Mayflyoff · 02/04/2025 18:34

It was a bit mixed for me. I was rubbish at all of it. But I liked netball, though there was no opportunity to play any extra as I wasn't good enough to get on team. I thought lacrosse was a ridiculous sport, with someone hitting your stick with theirs really close to your head. No helmets or mouthguards back then. I hated the knickers we wore for athletics. It was a girls school, but no one had ever thought of what it was like to wear them when you had your period. One teacher opened the pool for me after school to swim, which was really lovely and made me think she didn't just care about the sporty kids.

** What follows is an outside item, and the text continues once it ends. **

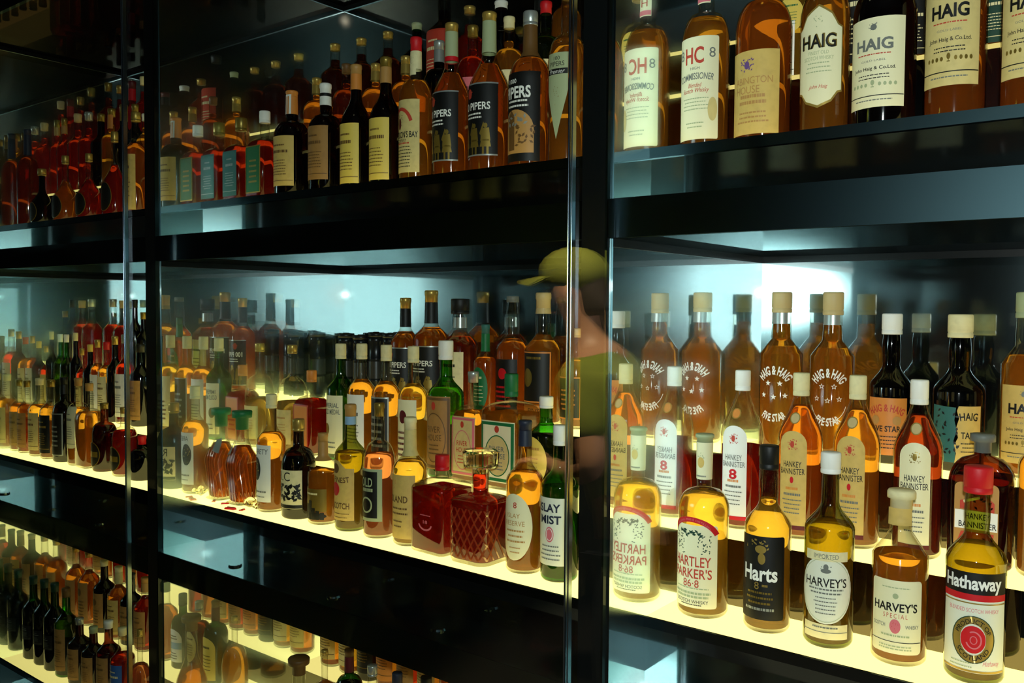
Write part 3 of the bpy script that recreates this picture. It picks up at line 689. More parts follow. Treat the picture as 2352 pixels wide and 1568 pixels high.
@art
def art_hudson(b, t, h, r):
    lb = ink(b, 'label', [rect(0, .07 * h, .56 * h, 2.1 * r)], 'parch', t, L1)
    ink(b, 'banner', annulus(-.2 * r, .37 * h, .9 * r, .14 * h, .2 * r, 20, 20, 150), 'brick', lb, L2)
    ink(b, 'emblem', leafy(-.3 * r, .41 * h, .5 * r, .1 * h, 26, 2) + [oval(-.3 * r, .40 * h, .16 * r, .04 * h)], 'maroon', lb, L2)
    ink(b, 'lettering', text_polys("HUDSON'S BAY", 0, .325 * h, .045 * h, 1.9 * r, .02) + text_polys('COMPANY', -.15 * r, .285 * h, .022 * h, .8 * r) + rows(-.1 * r, .24 * h, 7, .022 * h, 1.5 * r, .006 * h, 3), 'black', lb, L2)
    ink(b, 'lettering', rows(-.1 * r, .262 * h, 1, .02, 1.4 * r, .01 * h, 3), 'brick', lb, L2)
    nl = b.decal('neck_label', [rect(0, .74 * h, .90 * h, 1.7 * b.rf(.82 * h) * r)], paint('cream'), t, .0012)
    ink(b, 'emblem', leafy(0, .83 * h, .25 * r, .05 * h, 10, 2), 'brown', nl, .0018)
@art
def art_islay_oval(b, t, h, r):
    lb = ink(b, 'label', [oval(-.05 * r, .31 * h, 1.02 * r, .22 * h)], 'ivory', t, L1)
    ink(b, 'lettering', text_polys('8', .02 * r, .455 * h, .04 * h, None, .01), 'brick', lb, L2)
    ink(b, 'lettering', text_polys('ISLAY', -.1 * r, .385 * h, .03 * h, .8 * r) + text_polys('RESERVE', -.05 * r, .335 * h, .032 * h, 1.2 * r) + rows(0, .28 * h, 3, .035 * h, 1.2 * r, .012 * h, 5) + rows(0, .17 * h, 2, .03 * h, .7 * r, .008 * h, 6), 'tan', lb, L2)
@art
def art_islay_mist(b, t, h, r):
    lb = ink(b, 'label', [rect(0, .11 * h, .545 * h, 2.5 * r)], 'paleblue', t, L1)
    ink(b, 'lettering', text_polys('ISLAY', -.1 * r, .48 * h, .055 * h, 1.35 * r, .03) + text_polys('MIST', 0, .405 * h, .055 * h, 1.25 * r, .03), 'navy', lb, L2)
    ink(b, 'emblem', [oval(0, .31 * h, .24 * r, .05 * h)], 'pink', lb, L2); ink(b, 'emblem', annulus(0, .31 * h, .2 * r, .04 * h, .04 * r), 'white', lb, L3)
    ink(b, 'lettering', rows(0, .23 * h, 4, .028 * h, 1.3 * r, .009 * h, 4), 'grey', lb, L2)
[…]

It is interesting to see what has and hasn't changed. I wonder how much thought teachers give to the kids who aren't sporty or don't like sport. My DDs aren't great at sport. DD1's school groups them by ability, but then give the worst facilities and biggest groups to the least able. You wouldn't do that with a maths class, so I'm not sure why it's OK for PE. They also mix the best and worst groups at the end of term "for a fun session", which apparently neither group appreciates.

SirChenjins · 02/04/2025 18:40

Primary school - yes.

Secondary school - not much. The non-competitive stuff was ok, but I could not be arsed with the competitive stuff, or running about a hockey field in the freezing cold. The girls who did like that were usually much taller than me and got far too excited by it all.

AmyFFismyhomegirl · 02/04/2025 18:44

Hmmm. Not sure there's no humiliation in other classes tbh. I remember end of term exam rests being posted on boards. I remember being berated in maths class bc I just didn't get it. Also hated art class when I was routinely humiliated for complete lack of any ability. And even worse when art was added into other subjects randomly like history which I was great at...not so much when we had to do posters etc!

Basically you remember what you were bad at and what you were great at. And you always feel that everyone else noticed what you were rubbish at. It's probably worse when you're bad at something academic and deemed essential, eg when you can't get onto a vocational course at college bc you've failed your maths or English gcse.